:: SOURCE EXCERPT

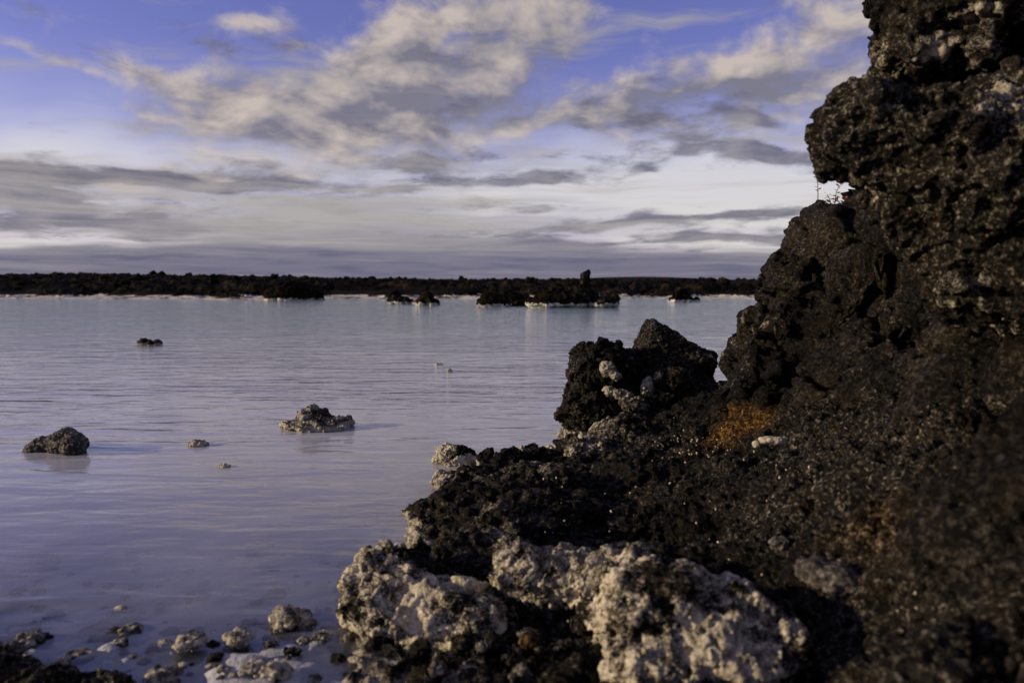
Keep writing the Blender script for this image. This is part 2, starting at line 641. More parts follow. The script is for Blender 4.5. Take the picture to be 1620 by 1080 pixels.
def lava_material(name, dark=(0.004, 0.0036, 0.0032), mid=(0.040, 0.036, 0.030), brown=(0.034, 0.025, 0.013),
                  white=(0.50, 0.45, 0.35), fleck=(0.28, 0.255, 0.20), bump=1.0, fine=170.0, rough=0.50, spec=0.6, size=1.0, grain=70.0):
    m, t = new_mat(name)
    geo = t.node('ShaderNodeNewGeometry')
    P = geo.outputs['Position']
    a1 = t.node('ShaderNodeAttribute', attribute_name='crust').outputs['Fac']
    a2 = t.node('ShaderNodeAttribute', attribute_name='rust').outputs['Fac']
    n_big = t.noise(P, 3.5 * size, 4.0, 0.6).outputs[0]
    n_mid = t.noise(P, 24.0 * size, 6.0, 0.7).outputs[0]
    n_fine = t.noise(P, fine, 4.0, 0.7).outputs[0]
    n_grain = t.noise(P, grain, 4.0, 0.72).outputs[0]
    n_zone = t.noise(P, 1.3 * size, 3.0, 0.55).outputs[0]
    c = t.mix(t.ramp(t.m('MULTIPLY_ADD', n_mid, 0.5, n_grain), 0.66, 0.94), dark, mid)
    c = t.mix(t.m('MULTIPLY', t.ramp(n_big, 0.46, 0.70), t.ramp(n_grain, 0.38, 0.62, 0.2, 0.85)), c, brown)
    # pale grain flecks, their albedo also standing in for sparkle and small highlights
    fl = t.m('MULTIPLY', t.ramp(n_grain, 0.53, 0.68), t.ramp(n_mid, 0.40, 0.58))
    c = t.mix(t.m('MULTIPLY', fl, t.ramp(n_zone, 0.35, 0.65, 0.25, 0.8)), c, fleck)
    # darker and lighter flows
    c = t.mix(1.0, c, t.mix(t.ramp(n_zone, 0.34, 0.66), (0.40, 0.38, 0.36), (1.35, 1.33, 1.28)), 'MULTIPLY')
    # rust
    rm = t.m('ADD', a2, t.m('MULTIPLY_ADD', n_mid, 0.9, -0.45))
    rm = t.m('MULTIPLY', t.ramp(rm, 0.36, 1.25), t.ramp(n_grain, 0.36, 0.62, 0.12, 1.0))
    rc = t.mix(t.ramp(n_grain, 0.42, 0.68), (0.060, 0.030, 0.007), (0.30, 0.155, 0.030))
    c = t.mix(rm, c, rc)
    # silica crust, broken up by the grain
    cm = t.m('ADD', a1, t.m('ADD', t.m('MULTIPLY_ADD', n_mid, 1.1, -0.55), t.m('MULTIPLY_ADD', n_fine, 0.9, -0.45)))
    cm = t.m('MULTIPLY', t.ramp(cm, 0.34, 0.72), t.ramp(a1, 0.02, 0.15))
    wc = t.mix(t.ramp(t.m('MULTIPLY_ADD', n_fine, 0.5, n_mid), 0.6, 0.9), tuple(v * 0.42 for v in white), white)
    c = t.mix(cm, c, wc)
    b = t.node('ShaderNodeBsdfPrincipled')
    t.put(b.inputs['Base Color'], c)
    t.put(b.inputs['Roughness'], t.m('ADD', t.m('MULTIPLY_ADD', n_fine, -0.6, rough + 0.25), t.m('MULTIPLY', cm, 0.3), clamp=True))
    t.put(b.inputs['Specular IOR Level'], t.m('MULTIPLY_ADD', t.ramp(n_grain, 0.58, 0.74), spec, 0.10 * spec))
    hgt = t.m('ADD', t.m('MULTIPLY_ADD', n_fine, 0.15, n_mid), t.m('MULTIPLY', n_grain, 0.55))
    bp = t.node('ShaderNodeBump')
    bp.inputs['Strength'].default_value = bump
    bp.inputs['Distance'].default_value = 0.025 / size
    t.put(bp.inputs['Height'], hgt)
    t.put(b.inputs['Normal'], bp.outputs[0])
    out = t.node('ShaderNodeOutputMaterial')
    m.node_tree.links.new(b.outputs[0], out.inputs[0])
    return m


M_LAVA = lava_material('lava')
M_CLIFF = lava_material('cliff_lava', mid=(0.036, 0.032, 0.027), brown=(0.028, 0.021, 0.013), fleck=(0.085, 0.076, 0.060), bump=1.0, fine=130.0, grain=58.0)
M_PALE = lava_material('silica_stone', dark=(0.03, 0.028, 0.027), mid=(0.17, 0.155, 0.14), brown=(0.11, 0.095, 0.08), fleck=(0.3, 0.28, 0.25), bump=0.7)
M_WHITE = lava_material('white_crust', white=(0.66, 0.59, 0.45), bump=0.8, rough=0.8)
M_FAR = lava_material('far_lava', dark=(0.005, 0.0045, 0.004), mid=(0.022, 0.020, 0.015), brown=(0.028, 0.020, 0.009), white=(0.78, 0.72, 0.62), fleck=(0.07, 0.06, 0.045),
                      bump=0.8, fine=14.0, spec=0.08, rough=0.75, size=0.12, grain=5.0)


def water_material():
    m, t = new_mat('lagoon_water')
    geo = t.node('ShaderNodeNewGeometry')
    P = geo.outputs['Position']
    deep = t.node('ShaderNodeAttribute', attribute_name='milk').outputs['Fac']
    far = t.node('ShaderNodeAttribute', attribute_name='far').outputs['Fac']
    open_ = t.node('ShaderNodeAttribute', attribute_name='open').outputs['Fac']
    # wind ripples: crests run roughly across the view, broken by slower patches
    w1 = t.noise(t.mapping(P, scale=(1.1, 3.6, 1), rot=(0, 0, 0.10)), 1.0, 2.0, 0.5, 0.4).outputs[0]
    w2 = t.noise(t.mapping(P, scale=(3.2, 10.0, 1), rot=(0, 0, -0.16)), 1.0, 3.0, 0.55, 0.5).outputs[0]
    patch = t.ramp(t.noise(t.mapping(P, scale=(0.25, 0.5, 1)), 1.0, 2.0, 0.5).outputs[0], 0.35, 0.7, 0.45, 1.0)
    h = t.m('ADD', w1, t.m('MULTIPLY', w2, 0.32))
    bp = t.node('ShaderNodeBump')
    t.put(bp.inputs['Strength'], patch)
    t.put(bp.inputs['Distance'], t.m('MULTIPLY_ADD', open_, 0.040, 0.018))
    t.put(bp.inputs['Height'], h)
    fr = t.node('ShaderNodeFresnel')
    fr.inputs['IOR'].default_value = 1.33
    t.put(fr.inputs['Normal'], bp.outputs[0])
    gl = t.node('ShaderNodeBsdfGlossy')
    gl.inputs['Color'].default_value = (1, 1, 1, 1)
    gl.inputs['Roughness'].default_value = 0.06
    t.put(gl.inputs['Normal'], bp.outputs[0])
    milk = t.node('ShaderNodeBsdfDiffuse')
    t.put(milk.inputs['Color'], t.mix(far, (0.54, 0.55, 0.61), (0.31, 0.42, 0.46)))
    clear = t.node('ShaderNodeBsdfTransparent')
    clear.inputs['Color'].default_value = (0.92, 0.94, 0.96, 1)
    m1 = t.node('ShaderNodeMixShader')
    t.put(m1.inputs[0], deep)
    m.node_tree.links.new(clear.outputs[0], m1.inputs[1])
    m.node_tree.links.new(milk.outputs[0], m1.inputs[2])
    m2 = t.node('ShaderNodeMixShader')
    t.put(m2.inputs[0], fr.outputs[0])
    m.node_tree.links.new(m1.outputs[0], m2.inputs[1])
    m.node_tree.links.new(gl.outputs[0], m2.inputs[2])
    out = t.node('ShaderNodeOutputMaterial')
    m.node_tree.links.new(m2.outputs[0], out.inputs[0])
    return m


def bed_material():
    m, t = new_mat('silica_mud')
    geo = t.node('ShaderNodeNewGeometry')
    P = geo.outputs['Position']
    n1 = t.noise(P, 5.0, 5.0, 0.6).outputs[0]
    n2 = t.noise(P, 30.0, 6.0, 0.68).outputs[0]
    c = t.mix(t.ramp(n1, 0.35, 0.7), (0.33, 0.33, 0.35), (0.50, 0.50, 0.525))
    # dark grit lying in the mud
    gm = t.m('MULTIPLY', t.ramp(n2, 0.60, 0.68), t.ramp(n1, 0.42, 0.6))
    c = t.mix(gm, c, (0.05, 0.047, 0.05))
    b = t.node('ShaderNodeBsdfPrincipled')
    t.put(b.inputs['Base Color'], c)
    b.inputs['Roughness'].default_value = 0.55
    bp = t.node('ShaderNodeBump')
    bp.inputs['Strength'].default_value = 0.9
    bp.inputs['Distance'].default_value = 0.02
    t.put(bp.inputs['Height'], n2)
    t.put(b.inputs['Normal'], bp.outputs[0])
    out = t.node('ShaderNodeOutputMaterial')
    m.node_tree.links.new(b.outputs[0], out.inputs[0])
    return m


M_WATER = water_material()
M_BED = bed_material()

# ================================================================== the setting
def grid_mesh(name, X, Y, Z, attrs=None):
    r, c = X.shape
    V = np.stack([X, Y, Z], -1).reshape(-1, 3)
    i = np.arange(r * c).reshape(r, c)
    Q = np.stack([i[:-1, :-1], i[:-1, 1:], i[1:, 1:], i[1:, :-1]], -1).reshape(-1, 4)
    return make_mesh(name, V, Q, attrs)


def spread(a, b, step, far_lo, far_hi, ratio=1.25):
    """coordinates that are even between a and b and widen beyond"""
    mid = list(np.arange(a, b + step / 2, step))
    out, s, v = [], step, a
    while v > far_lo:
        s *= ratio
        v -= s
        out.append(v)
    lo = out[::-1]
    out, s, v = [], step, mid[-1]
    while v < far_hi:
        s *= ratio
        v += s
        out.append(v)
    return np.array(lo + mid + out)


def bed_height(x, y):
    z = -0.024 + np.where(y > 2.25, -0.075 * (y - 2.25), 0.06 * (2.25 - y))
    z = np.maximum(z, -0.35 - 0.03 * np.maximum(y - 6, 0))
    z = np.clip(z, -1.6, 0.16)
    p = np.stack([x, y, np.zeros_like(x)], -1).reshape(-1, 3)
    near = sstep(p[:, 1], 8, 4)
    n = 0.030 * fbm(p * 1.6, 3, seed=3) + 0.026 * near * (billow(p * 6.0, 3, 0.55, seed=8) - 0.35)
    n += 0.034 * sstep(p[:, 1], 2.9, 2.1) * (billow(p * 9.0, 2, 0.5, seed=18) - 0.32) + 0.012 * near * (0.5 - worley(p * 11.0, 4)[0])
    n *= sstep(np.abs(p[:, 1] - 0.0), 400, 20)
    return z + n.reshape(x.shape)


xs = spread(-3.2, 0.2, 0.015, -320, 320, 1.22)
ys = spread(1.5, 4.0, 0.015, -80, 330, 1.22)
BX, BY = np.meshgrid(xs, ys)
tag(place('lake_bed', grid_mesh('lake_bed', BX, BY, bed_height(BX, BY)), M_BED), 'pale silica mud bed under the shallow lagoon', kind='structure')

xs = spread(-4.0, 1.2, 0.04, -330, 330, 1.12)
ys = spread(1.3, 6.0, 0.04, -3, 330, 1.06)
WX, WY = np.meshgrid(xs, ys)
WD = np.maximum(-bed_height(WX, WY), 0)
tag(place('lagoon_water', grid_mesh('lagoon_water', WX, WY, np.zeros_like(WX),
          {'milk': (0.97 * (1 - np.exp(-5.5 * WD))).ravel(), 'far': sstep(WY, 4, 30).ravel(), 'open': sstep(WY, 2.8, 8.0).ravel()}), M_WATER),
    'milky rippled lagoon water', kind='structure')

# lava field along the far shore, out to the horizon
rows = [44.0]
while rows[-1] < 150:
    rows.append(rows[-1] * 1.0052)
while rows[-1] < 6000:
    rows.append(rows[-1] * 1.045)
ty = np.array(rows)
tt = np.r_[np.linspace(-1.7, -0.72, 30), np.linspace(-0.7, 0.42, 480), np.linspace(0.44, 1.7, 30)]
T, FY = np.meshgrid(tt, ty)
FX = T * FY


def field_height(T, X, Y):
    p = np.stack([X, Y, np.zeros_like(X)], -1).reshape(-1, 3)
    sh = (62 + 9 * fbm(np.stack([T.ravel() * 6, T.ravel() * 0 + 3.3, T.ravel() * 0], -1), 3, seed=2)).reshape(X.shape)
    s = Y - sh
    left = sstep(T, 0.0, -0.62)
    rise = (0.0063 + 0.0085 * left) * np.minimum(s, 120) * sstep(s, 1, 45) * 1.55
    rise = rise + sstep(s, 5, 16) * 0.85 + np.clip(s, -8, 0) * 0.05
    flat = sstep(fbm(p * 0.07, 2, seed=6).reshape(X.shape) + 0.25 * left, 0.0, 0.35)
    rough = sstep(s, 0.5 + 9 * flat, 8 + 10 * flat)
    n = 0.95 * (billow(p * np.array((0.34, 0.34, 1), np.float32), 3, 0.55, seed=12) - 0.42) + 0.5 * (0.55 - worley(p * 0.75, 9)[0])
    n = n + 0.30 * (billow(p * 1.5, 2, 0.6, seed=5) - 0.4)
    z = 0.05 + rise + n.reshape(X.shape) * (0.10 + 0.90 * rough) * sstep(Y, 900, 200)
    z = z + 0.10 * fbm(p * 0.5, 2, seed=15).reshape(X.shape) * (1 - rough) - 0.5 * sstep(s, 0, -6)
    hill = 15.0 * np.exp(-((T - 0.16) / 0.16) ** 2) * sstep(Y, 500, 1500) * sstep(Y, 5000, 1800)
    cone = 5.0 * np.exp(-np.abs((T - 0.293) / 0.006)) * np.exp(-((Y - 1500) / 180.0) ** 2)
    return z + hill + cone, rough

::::

## EXERCISE
Gather all lines with the string "structure" from the data.

## FULL ANSWER
tag(place('lake_bed', grid_mesh('lake_bed', BX, BY, bed_height(BX, BY)), M_BED), 'pale silica mud bed under the shallow lagoon', kind='structure')
    'milky rippled lagoon water', kind='structure')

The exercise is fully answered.